------ SOURCE MATERIAL ------

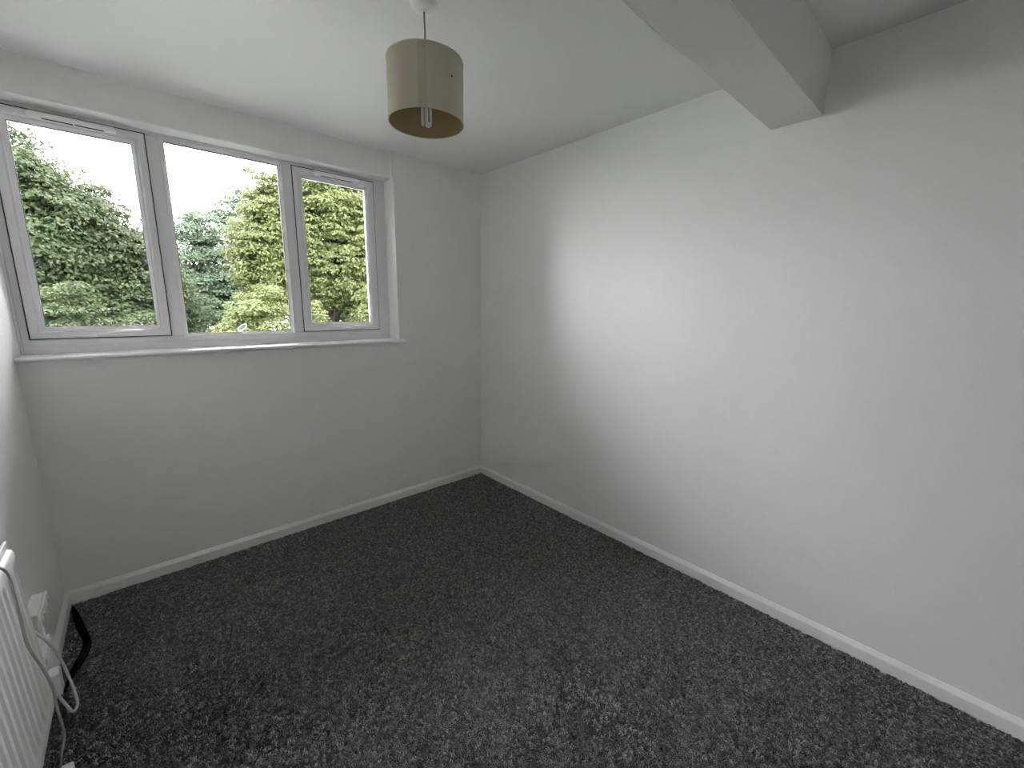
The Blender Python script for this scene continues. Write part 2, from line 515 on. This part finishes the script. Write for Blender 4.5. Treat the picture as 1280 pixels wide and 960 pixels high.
def trickle_vent(xa, xb, zc):
    yf = 2.822
    bm = bmesh.new()
    h = 0.0135
    # rounded-end hood
    n = 8
    out = [(xa + h - h * math.cos(t), zc + h * math.sin(t)) for t in [math.pi / 2 - math.pi * k / n for k in range(n + 1)]]
    out += [(xb - h + h * math.cos(t), zc + h * math.sin(t)) for t in [-math.pi / 2 + math.pi * k / n for k in range(n + 1)]]
    lo = [bm.verts.new((x, yf + 0.002, z)) for x, z in out]
    md = [bm.verts.new((x, yf - 0.014, z)) for x, z in out]
    cx = (xa + xb) / 2
    tp = [bm.verts.new((cx + (x - cx) * 0.992, yf - 0.021, zc + (z - zc) * 0.6)) for x, z in out]
    m = len(out)
    for a, b in ((lo, md), (md, tp)):
        for k in range(m):
            bm.faces.new((a[k], a[(k + 1) % m], b[(k + 1) % m], b[k]))
    bm.faces.new(tp); bm.faces.new(lo[::-1])
    v = wpart('trickle_vent', bm, M_plastic, None)
    L = xb - xa
    for a, b in ((0.16, 0.49), (0.51, 0.84)):
        o = wpart('vent_slot', bbox(xa + a * L, xa + b * L, yf - 0.0165, yf - 0.0010, zc - h - 0.0022, zc - h + 0.0030), M_dark, v)
        o = wpart('vent_lip', bbox(xa + a * L, xa + b * L, yf - 0.0175, yf - 0.0002, zc - h - 0.0052, zc - h - 0.0023), M_upvc, v)
    return v
trickle_vent(-0.243, 0.040, 2.2050)
trickle_vent(0.900, 1.181, 2.2035)

def handle(xc, z):
    yf = 2.822
    bm = bmesh.new()
    box(bm, xc - 0.062, xc + 0.024, yf - 0.0075, yf + 0.001, z - 0.009, z + 0.009, bev=0.003)
    hb = wpart('window_handle', bm, M_plastic)
    b2 = lathe([(0, 0), (0.0095, 0), (0.0105, 0.004), (0.0095, 0.013), (0, 0.014)], 16)
    bmesh.ops.rotate(b2, verts=b2.verts, cent=(0, 0, 0), matrix=Matrix.Rotation(math.pi / 2, 3, 'X'))
    bmesh.ops.translate(b2, verts=b2.verts, vec=(xc - 0.016, yf - 0.0072, z))
    wpart('boss', b2, M_plastic, hb, True)
    pts = smooth_path([(xc - 0.020, yf - 0.020, z), (xc, yf - 0.026, z + 0.004), (xc + 0.03, yf - 0.034, z + 0.008), (xc + 0.07, yf - 0.036, z + 0.009), (xc + 0.105, yf - 0.034, z + 0.008)], 6)
    b3 = tube(pts, 0.0055, 10, r_end=0.0065)
    for v in b3.verts:
        v.co.z = z + 0.006 + (v.co.z - z - 0.006) * 1.15
    wpart('lever', b3, M_plastic, hb, True)
handle(-0.079, 1.274)
handle(1.065, 1.272)

# sill board with a rounded nose, a trim strip down the right reveal and the left one
n = 0.010
z0s, z1s = ZS, 1.187
yn = D - 0.030
nose = [(0, yn + n - n * math.sin(t), (z0s + z1s) / 2 - (z1s - z0s) / 2 * math.cos(t)) for t in [math.pi * k / 8 for k in range(9)]]
prof = nose + [(0, D - 0.0001, z1s), (0, D - 0.0001, z0s)]
bm = prism(prof, (XL, 0, 0), (1.400, 0, 0))
box(bm, XL, XR, D - 0.0002, 2.86, z0s, z1s)
wpart('window_sill', bm, M_gloss, None, False)
bm = bmesh.new()
box(bm, 1.318, XR, YF + 0.002, YF + 0.05, z1s, ZL, bev=0.0015)
wpart('reveal_trim', bm, M_upvc)
bm = bmesh.new()
box(bm, XL, XL + 0.010, YF - 0.022, YF, z1s, ZL, bev=0.003)
wpart('reveal_trim', bm, M_upvc)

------

- GIVEN EXERCISE
Give an exact reproduction of every line, leaving out any picture.

- COMPLETED EXERCISE
The Blender Python script for this scene continues. Write part 2, from line 515 on. This part finishes the script. Write for Blender 4.5. Treat the picture as 1280 pixels wide and 960 pixels high.
def trickle_vent(xa, xb, zc):
    yf = 2.822
    bm = bmesh.new()
    h = 0.0135
    # rounded-end hood
    n = 8
    out = [(xa + h - h * math.cos(t), zc + h * math.sin(t)) for t in [math.pi / 2 - math.pi * k / n for k in range(n + 1)]]
    out += [(xb - h + h * math.cos(t), zc + h * math.sin(t)) for t in [-math.pi / 2 + math.pi * k / n for k in range(n + 1)]]
    lo = [bm.verts.new((x, yf + 0.002, z)) for x, z in out]
    md = [bm.verts.new((x, yf - 0.014, z)) for x, z in out]
    cx = (xa + xb) / 2
    tp = [bm.verts.new((cx + (x - cx) * 0.992, yf - 0.021, zc + (z - zc) * 0.6)) for x, z in out]
    m = len(out)
    for a, b in ((lo, md), (md, tp)):
        for k in range(m):
            bm.faces.new((a[k], a[(k + 1) % m], b[(k + 1) % m], b[k]))
    bm.faces.new(tp); bm.faces.new(lo[::-1])
    v = wpart('trickle_vent', bm, M_plastic, None)
    L = xb - xa
    for a, b in ((0.16, 0.49), (0.51, 0.84)):
        o = wpart('vent_slot', bbox(xa + a * L, xa + b * L, yf - 0.0165, yf - 0.0010, zc - h - 0.0022, zc - h + 0.0030), M_dark, v)
        o = wpart('vent_lip', bbox(xa + a * L, xa + b * L, yf - 0.0175, yf - 0.0002, zc - h - 0.0052, zc - h - 0.0023), M_upvc, v)
    return v
trickle_vent(-0.243, 0.040, 2.2050)
trickle_vent(0.900, 1.181, 2.2035)

def handle(xc, z):
    yf = 2.822
    bm = bmesh.new()
    box(bm, xc - 0.062, xc + 0.024, yf - 0.0075, yf + 0.001, z - 0.009, z + 0.009, bev=0.003)
    hb = wpart('window_handle', bm, M_plastic)
    b2 = lathe([(0, 0), (0.0095, 0), (0.0105, 0.004), (0.0095, 0.013), (0, 0.014)], 16)
    bmesh.ops.rotate(b2, verts=b2.verts, cent=(0, 0, 0), matrix=Matrix.Rotation(math.pi / 2, 3, 'X'))
    bmesh.ops.translate(b2, verts=b2.verts, vec=(xc - 0.016, yf - 0.0072, z))
    wpart('boss', b2, M_plastic, hb, True)
    pts = smooth_path([(xc - 0.020, yf - 0.020, z), (xc, yf - 0.026, z + 0.004), (xc + 0.03, yf - 0.034, z + 0.008), (xc + 0.07, yf - 0.036, z + 0.009), (xc + 0.105, yf - 0.034, z + 0.008)], 6)
    b3 = tube(pts, 0.0055, 10, r_end=0.0065)
    for v in b3.verts:
        v.co.z = z + 0.006 + (v.co.z - z - 0.006) * 1.15
    wpart('lever', b3, M_plastic, hb, True)
handle(-0.079, 1.274)
handle(1.065, 1.272)

# sill board with a rounded nose, a trim strip down the right reveal and the left one
n = 0.010
z0s, z1s = ZS, 1.187
yn = D - 0.030
nose = [(0, yn + n - n * math.sin(t), (z0s + z1s) / 2 - (z1s - z0s) / 2 * math.cos(t)) for t in [math.pi * k / 8 for k in range(9)]]
prof = nose + [(0, D - 0.0001, z1s), (0, D - 0.0001, z0s)]
bm = prism(prof, (XL, 0, 0), (1.400, 0, 0))
box(bm, XL, XR, D - 0.0002, 2.86, z0s, z1s)
wpart('window_sill', bm, M_gloss, None, False)
bm = bmesh.new()
box(bm, 1.318, XR, YF + 0.002, YF + 0.05, z1s, ZL, bev=0.0015)
wpart('reveal_trim', bm, M_upvc)
bm = bmesh.new()
box(bm, XL, XL + 0.010, YF - 0.022, YF, z1s, ZL, bev=0.003)
wpart('reveal_trim', bm, M_upvc)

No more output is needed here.